Eu sei que os meus leitores vão abandonar este artigo com a próxima frase. Mas, por uma vez sem exemplo, eu estou com a França pensante, e não com "Speedy Sarko". E não apenas por experiência pessoal - sim, fiz jogging uma vez na vida, a convite de amigos; no final, cortei relações com eles; até hoje. Mas eu estou com a França pensante porque o jogging, que eu abandonei à primeira, ainda não me abandonou a mim. Moro junto à praia e todos os dias, quando o sol se põe, hordas de alucinados invadem o calçadão para esticarem o corpo durante três ou quatro quilômetros de sofrimento e inutilidade.
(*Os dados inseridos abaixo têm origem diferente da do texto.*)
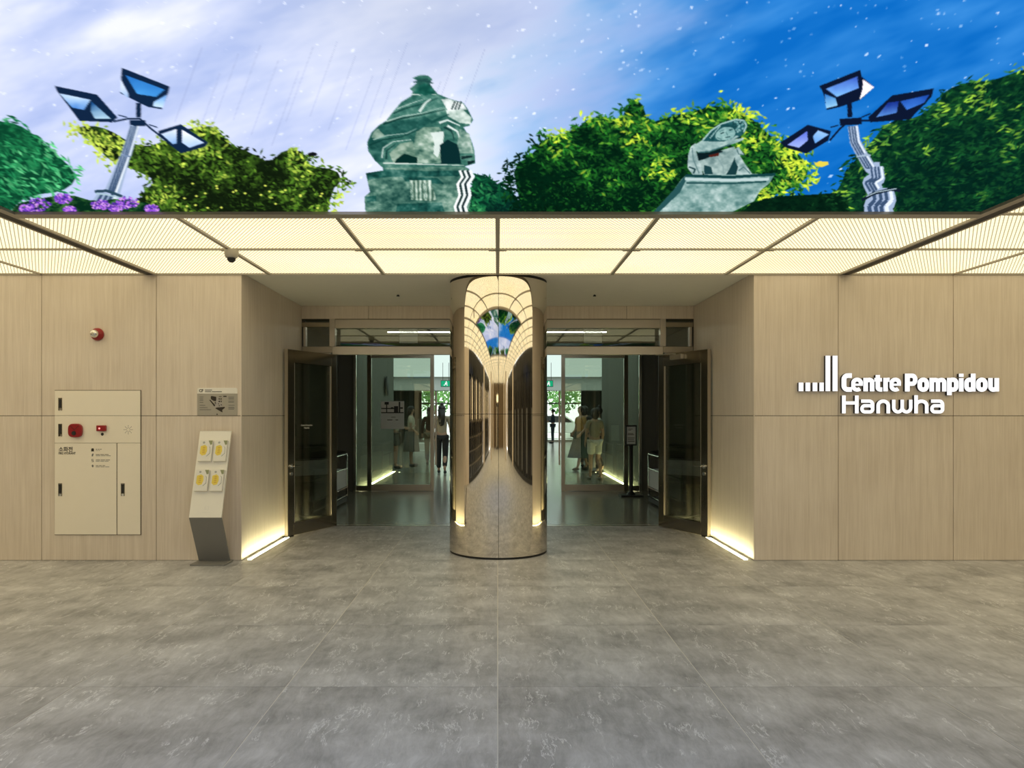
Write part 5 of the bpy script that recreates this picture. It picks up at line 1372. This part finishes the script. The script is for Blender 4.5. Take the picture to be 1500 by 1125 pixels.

Observo tudo, de preferência sentado. O problema não é apenas estético. O problema é sobretudo ético: o jogging é uma declaração de guerra à decadência do corpo, mesmo sabendo que o corpo, no final, vai ganhar. Ou, se preferirem, perder.
Mas o caso ganha contornos particularmente deprimentes em França. Bem sei que Paris deu ao mundo o paradigma da revolução totalitária. Mas Paris deu também o "flâneur", o ocioso caminhante, de Baudelaire a Serge Gainsbourg. Foi Baudelaire, aliás, quem melhor resumiu o espírito da "flânerie", em peça clássica sobre o "dandy". Para Baudelaire, o "dandy" não se define apenas por uma preocupação excessiva com o vestuário. Para o "dandy", vestuário não é mais do que a expressão simbólica da sua mente aristocrática.
Porque o "dandy" é um aristocrata espiritual. Ele é a última expressão de heroísmo romântico numa era massificada. Como um astro que foi perdendo algum do seu brilho vital, conservando ainda um calor de fim de tarde.
E se os outros não perdem tempo em suas vidas mecânicas e utilitárias, o "dandy" perde todo o tempo do mundo. Como Beau Brummel, a quem devemos a invenção tão simples da calça e do casaco, e que demorava três horas matinais só para apertar o laço.
E se os outros correm para cumprir um dever, seja profissional ou sanitário, o "dandy" caminha. De preferência, levando uma lagosta pela trela, como Gérard de Nerval pelas ruas de Paris.
As ruas de Paris? Nem mais. A "flânerie" é uma forma respeitosa de respeitar uma cidade. E Paris é uma cidade que merece ser respeitada. Correr como um demente pelas mais perfeitas avenidas que existem, pingando suor e desinteresse pelas calçadas, é como jantar com uma bela mulher sem tirar os olhos do prato. É triste. É insultuoso. É, numa palavra, a barbárie.
Exatamente como as corridas de Sarkozy. Quem corre não perde tempo; quem não perde tempo, não contempla. E um político incapaz de olhar a Cidade, e aqueles que a habitam, será também incapaz de a entender e governar.